Le problème avec cette approche est qu’elle cantonne la justice restaurative à la marge du système pénal et laisse ce système, lui-même très problématique, hors de sa visière. Dans la pratique, on constate que l’optique diversionniste mène à une sorte de bifurcation de la réponse à la délinquance. Cela pose deux problèmes : d’abord, une sélection sociale se produit. On observe dans les pays qui ont adopté cette approche que les délinquants de classe moyenne, considérés comme plus « récupérables », plus « raisonnables », plus « capables » de négocier profitent davantage de la voie restaurative, alors que les autres délinquants continuent à être renvoyés vers les procédures punitives. Ensuite, le système pénal se décharge des cas considérés comme moins graves pour les renvoyer vers le restauratif, et se concentre sur ce qui dans le système est considéré comme la vraie criminalité sérieuse.
C’est plutôt positif, de retirer les petits délits du champ de la justice pénale, non ?
Ça l’est, mais c’est sans considérer l’une des conséquences de cette bifurcation : le risque d’exclure les victimes de crimes sérieux du processus de justice restaurative, alors que ce sont celles qui souffrent probablement le plus et pourraient en profiter le plus.
Si la justice restaurative s’inscrit en complément du système pénal et que les rencontres se font aussi en post-sentenciel, ces personnes pourront encore en bénéficier…
Très certainement. Mais le problème avec cette vision complémentaire, c’est que le système punitif actuel reste en place, avec tous ses dysfonctionnements, et surtout le suremploi de l’incarcération. Cette vision ne permet pas de remettre en cause le système actuel et sa présomption punitive, et réduit la justice restaurative à une sorte d’ornement, un accessoire très bénéfique pour la minorité qui en profitera mais qui ne changera rien à l’expérience de la justice de la majorité. Dans sa version maximaliste, la justice restaurative est une alternative à part entière à la justice afflictive, et remplace l’apriorisme actuel qui postule qu’un délit doit être puni, au profit d’une justice dont l’objectif principal est la réparation de la conséquence des délits.
Des chercheurs du domaine considèrent que ce projet est irréaliste.
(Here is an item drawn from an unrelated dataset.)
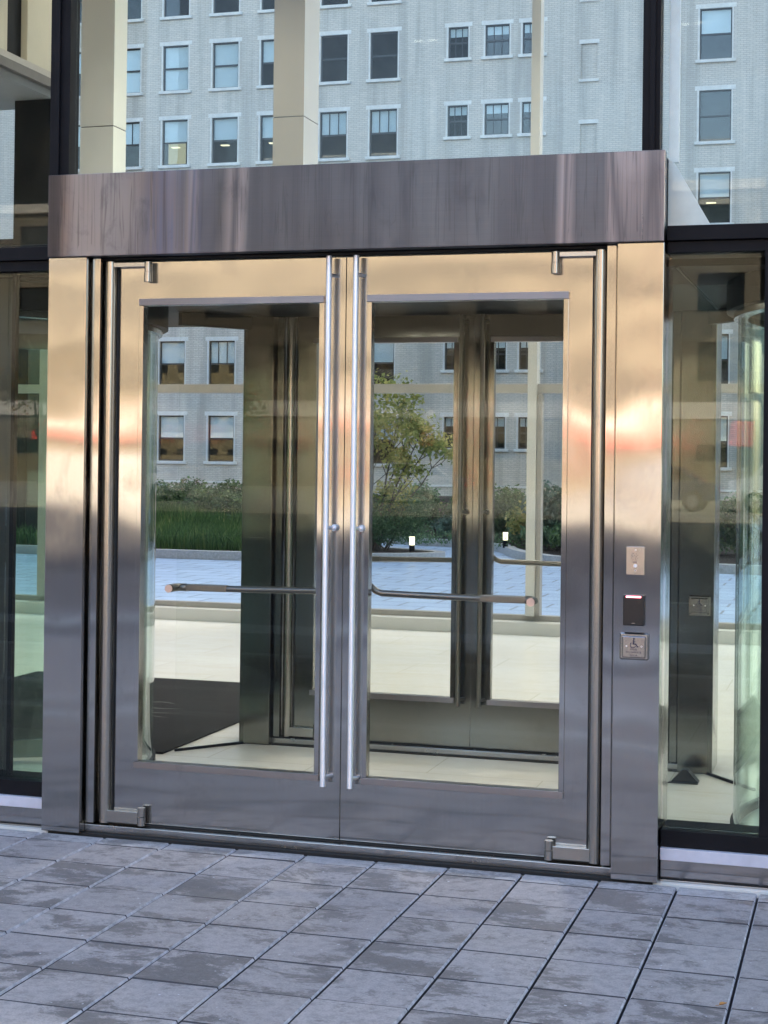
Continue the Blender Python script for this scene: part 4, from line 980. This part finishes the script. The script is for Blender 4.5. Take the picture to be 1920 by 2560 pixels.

Que leur répondez- vous ?
Tout comme la justice des mineurs ne s’est pas faite en un jour, on ne passera pas au paradigme restauratif en un claquement de doigts. La justice punitive existe depuis des siècles, et se présente comme une institution indispensable pour maintenir l’ordre public tout en prenant en compte les droits des citoyens. Si ce système fonctionnait bien, il n’y aurait aucune raison de réfléchir à autre chose. Mais il ne fonctionne pas. La justice pénale se trouve face à une crise de légitimité, tant sur le plan pratique, empirique, que dogmatique. Toutes les grandes traditions éthiques et spirituelles condamnent l’infliction intentionnelle de souffrances à autrui. D’un point de vue pratique, la recherche a démontré clairement que l’existence et l’application d’un droit punissant ne produit pas de résultats positifs systématiques. Bien au contraire. L’accent trop unilatéral sur la répression conduit surtout à plus de coûts humains et financiers, plus d’exclusion sociale, plus d’amertume, moins d’éthique, moins de sécurité et une moins bonne qualité de vie sociale. Le discours et le fonctionnement complet de la justice pénale actuelle montrent de graves défauts de conception. Il faut le refonder et tendre vers le modèle restauratif, même si l’atteindre complètement un jour peut sembler relever de l’utopie.